The lines to extract run from the first line of the entries through the line that contains "sc.camera = cam"; reproduce exactly those lines and no others.

START

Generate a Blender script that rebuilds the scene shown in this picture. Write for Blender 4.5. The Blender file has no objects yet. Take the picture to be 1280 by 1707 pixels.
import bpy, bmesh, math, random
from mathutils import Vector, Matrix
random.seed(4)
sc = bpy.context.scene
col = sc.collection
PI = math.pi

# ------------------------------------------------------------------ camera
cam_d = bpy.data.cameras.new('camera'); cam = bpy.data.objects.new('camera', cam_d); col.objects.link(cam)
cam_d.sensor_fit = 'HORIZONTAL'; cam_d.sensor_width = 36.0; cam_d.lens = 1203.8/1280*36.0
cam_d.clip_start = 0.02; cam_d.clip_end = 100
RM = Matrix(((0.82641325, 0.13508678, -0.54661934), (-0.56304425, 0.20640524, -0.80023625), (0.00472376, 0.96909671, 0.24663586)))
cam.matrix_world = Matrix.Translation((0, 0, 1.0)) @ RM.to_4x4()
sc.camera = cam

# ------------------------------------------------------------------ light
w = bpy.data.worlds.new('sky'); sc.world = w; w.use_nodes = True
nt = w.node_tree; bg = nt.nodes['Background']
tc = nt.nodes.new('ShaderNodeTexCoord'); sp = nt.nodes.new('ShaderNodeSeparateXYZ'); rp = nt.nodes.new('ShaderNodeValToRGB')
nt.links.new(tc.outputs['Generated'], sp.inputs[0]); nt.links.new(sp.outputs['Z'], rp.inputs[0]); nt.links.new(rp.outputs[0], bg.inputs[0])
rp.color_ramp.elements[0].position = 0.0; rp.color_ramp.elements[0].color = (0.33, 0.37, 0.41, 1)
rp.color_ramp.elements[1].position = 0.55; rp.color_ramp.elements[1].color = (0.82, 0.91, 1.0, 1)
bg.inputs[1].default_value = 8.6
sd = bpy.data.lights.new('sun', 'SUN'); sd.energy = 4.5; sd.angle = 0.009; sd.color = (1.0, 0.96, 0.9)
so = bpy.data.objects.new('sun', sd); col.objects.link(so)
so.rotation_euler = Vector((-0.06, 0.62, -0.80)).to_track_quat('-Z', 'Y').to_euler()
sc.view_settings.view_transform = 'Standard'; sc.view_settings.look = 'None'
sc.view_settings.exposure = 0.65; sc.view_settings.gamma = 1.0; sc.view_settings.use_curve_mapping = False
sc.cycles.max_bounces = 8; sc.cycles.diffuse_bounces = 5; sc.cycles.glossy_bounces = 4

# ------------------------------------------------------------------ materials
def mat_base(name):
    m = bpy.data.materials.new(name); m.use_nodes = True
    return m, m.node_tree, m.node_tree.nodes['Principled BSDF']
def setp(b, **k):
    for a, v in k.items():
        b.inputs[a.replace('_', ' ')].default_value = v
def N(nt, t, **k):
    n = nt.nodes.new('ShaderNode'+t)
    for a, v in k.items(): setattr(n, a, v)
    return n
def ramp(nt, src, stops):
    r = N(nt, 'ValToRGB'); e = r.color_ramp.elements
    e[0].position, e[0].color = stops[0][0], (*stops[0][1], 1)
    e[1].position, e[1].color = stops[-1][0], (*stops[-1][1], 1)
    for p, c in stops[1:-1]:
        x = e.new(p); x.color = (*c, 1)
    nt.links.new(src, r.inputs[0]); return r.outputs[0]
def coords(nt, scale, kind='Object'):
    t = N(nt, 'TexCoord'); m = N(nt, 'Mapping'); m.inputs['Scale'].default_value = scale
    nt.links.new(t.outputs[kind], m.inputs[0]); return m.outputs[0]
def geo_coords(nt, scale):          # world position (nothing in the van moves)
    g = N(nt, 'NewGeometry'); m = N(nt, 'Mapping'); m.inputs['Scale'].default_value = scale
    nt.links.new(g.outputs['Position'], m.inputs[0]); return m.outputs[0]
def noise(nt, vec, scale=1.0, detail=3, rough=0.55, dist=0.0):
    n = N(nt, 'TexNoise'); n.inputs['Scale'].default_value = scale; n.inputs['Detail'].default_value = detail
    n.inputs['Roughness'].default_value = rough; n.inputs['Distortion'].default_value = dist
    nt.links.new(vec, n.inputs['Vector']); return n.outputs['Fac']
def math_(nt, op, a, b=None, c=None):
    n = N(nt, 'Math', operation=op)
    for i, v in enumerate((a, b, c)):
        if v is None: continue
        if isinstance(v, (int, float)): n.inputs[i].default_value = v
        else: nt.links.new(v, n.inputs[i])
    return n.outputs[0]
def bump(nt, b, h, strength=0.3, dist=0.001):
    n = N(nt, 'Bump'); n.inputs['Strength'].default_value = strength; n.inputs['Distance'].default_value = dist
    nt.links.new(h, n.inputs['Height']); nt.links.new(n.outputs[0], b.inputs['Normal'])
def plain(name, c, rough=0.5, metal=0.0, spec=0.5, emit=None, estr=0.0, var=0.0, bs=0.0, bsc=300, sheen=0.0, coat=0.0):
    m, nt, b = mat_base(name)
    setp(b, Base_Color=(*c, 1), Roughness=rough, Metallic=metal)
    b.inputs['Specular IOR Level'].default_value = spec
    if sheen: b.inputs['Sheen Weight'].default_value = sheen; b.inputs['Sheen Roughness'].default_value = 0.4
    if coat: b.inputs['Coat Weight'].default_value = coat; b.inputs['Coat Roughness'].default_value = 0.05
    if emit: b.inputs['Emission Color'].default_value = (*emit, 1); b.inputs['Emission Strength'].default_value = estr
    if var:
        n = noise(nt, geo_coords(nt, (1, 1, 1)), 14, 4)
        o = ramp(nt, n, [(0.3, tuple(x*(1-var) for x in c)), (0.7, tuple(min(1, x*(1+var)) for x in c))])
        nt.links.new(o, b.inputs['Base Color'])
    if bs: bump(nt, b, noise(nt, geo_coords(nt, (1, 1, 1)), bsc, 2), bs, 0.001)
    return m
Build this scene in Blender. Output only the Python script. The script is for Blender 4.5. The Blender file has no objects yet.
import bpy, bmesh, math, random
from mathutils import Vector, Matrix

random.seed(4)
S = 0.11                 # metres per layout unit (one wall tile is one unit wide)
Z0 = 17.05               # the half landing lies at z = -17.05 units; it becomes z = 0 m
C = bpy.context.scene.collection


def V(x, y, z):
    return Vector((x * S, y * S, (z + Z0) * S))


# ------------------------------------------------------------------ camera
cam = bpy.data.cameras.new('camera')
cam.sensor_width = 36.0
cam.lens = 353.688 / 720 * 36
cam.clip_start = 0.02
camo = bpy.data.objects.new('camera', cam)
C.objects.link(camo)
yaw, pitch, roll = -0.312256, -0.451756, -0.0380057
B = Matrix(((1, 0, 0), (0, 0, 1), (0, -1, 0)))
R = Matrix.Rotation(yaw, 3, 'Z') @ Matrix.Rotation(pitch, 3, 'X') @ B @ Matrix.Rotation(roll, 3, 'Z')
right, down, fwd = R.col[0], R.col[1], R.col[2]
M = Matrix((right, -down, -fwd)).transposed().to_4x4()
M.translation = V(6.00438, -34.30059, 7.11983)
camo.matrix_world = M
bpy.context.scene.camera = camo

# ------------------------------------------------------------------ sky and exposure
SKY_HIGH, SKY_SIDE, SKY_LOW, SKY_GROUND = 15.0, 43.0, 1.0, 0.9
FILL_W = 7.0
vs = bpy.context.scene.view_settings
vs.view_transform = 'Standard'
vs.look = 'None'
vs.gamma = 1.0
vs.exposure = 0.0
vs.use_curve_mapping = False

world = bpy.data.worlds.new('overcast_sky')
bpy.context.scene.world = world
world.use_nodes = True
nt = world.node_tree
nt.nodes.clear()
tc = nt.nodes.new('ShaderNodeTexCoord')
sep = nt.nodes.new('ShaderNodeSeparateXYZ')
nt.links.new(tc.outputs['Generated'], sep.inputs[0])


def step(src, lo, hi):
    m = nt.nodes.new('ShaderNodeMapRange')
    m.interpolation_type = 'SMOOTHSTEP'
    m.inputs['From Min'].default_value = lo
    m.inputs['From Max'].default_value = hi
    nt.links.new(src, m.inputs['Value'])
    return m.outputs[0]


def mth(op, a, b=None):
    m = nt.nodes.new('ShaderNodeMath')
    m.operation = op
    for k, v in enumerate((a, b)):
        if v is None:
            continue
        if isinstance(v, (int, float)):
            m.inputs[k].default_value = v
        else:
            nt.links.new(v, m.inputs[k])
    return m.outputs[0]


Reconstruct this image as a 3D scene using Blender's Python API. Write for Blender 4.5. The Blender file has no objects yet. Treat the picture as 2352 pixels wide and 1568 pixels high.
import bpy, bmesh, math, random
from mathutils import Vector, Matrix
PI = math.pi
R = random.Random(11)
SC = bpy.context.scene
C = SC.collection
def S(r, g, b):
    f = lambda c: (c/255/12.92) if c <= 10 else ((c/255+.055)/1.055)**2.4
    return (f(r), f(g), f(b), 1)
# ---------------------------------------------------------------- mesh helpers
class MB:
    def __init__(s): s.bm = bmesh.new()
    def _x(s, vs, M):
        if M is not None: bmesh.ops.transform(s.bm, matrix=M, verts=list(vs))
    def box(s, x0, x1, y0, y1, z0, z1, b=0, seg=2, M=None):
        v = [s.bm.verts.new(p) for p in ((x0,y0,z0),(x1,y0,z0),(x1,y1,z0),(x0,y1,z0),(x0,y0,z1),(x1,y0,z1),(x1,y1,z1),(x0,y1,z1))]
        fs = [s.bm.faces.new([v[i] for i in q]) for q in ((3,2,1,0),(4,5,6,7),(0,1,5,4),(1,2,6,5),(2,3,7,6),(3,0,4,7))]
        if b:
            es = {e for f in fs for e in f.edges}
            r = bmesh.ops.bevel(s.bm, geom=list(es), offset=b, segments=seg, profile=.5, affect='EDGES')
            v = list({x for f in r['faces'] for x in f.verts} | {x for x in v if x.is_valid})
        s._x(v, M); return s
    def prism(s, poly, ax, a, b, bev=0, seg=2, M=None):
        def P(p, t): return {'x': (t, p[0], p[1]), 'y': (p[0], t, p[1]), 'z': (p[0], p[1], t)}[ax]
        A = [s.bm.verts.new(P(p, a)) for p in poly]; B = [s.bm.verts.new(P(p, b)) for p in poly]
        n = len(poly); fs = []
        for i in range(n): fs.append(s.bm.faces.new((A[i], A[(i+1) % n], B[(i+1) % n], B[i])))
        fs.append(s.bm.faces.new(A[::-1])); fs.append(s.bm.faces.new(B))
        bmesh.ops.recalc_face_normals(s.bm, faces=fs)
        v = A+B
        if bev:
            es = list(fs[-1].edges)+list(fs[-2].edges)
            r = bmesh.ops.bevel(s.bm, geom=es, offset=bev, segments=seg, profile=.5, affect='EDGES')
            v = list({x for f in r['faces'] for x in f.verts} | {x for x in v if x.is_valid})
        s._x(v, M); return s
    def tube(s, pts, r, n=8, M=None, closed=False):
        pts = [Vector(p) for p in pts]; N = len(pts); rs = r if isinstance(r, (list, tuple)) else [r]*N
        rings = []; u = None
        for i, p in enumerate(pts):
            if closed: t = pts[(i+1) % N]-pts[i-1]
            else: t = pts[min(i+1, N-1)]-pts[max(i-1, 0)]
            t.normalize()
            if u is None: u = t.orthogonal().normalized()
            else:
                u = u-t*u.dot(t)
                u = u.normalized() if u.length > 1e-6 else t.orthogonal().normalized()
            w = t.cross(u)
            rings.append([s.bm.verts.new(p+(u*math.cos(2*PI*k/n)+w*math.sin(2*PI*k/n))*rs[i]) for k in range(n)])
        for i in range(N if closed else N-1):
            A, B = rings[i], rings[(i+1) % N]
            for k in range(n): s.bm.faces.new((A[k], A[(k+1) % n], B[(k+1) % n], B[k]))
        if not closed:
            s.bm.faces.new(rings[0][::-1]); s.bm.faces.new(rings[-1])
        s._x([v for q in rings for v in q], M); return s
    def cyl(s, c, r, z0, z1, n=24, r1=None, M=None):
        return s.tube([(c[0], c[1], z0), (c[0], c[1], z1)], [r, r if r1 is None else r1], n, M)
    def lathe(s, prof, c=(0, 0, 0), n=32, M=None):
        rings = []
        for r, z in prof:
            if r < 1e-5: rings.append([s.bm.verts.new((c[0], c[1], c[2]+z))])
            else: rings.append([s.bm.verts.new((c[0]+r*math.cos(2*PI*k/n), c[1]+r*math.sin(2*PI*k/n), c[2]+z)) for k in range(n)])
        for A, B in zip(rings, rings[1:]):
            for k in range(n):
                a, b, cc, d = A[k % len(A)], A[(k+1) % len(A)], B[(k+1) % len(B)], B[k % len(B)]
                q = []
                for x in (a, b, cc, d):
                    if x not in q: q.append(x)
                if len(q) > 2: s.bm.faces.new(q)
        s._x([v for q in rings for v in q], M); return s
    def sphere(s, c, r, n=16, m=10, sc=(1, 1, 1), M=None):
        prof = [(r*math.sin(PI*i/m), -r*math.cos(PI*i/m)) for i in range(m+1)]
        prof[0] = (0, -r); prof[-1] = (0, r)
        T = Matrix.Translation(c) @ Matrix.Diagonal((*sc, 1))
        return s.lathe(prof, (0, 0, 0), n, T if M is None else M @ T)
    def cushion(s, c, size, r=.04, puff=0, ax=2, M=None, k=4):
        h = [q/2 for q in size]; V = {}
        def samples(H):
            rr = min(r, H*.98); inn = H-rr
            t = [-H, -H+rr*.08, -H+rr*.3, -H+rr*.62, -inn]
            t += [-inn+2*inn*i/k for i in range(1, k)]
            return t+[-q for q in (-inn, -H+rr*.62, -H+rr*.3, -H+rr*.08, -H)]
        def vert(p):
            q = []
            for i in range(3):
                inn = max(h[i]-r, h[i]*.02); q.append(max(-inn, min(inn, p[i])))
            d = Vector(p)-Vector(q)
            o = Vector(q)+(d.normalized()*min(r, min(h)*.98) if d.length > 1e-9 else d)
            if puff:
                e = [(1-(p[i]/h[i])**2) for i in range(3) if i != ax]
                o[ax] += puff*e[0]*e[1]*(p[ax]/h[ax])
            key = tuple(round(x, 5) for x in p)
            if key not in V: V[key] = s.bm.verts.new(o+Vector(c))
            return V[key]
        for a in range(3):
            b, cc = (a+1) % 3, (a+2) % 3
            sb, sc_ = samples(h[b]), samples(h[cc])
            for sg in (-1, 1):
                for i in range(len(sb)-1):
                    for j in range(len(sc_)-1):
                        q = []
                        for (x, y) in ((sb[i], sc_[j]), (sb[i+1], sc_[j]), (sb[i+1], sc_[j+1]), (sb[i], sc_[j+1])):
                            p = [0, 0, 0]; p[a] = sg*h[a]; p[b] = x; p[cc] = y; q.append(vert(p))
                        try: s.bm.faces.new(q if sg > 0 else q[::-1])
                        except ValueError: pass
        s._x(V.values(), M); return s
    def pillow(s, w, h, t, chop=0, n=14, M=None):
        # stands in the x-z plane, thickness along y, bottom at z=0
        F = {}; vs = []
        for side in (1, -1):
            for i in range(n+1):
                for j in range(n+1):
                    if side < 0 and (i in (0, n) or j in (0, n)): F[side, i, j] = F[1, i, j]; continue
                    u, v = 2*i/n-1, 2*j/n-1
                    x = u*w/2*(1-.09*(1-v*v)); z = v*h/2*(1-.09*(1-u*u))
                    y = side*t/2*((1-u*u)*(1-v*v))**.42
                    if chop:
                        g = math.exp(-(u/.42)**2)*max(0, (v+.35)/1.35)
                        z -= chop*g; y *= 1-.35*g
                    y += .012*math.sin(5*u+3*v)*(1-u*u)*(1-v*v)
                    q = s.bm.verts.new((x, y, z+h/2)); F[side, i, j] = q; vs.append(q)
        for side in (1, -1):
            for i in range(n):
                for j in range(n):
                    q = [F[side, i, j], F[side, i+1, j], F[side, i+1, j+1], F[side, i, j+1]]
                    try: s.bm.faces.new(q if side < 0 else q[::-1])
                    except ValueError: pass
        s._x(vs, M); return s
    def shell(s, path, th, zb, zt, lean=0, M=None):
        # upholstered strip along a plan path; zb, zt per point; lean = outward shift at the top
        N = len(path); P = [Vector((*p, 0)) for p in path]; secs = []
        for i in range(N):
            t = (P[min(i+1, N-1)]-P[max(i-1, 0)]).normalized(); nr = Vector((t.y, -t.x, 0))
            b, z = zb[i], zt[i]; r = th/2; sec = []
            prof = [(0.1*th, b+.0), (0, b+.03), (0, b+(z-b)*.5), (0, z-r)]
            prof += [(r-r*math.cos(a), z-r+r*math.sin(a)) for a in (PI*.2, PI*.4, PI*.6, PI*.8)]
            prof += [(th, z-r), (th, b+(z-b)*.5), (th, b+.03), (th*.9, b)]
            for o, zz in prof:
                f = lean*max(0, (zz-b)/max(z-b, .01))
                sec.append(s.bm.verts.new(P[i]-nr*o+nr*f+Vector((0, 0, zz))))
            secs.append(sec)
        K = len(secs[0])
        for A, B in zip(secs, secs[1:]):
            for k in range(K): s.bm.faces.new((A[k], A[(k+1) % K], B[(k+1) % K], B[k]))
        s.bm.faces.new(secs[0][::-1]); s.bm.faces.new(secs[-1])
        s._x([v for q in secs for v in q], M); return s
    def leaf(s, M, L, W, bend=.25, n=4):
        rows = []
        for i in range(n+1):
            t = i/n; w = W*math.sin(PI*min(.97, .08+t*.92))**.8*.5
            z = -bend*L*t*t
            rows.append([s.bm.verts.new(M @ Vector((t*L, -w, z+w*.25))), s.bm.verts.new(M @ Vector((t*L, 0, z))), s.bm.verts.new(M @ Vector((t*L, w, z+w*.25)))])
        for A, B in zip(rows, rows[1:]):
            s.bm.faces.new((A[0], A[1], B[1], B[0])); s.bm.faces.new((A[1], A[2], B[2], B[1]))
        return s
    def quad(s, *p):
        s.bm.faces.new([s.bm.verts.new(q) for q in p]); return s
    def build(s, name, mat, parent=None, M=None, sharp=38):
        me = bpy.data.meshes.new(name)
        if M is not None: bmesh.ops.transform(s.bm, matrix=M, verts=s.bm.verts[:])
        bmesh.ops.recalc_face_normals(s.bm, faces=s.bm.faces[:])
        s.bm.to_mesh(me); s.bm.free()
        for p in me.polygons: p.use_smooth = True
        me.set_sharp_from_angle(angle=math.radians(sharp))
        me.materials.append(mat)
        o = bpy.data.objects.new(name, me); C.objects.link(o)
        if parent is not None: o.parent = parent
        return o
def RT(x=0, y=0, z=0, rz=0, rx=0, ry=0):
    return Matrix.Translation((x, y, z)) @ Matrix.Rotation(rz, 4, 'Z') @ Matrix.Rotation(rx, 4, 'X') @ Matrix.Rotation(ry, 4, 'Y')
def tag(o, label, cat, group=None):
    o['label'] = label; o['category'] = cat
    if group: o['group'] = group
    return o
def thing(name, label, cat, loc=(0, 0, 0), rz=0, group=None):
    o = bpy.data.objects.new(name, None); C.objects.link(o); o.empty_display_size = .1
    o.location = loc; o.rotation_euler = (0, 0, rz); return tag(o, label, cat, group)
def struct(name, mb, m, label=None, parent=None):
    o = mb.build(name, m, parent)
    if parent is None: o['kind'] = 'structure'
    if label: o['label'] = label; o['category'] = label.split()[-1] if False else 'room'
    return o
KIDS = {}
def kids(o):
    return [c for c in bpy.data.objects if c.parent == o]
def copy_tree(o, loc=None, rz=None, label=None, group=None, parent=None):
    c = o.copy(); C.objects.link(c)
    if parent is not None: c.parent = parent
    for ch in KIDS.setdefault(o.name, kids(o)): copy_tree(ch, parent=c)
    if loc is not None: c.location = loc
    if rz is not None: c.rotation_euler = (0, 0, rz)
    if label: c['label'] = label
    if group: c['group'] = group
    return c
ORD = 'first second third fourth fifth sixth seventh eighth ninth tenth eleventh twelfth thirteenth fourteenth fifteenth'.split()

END

_CORRECT ANSWER_
Generate a Blender script that rebuilds the scene shown in this picture. Write for Blender 4.5. The Blender file has no objects yet. Take the picture to be 1280 by 1707 pixels.
import bpy, bmesh, math, random
from mathutils import Vector, Matrix
random.seed(4)
sc = bpy.context.scene
col = sc.collection
PI = math.pi

# ------------------------------------------------------------------ camera
cam_d = bpy.data.cameras.new('camera'); cam = bpy.data.objects.new('camera', cam_d); col.objects.link(cam)
cam_d.sensor_fit = 'HORIZONTAL'; cam_d.sensor_width = 36.0; cam_d.lens = 1203.8/1280*36.0
cam_d.clip_start = 0.02; cam_d.clip_end = 100
RM = Matrix(((0.82641325, 0.13508678, -0.54661934), (-0.56304425, 0.20640524, -0.80023625), (0.00472376, 0.96909671, 0.24663586)))
cam.matrix_world = Matrix.Translation((0, 0, 1.0)) @ RM.to_4x4()
sc.camera = cam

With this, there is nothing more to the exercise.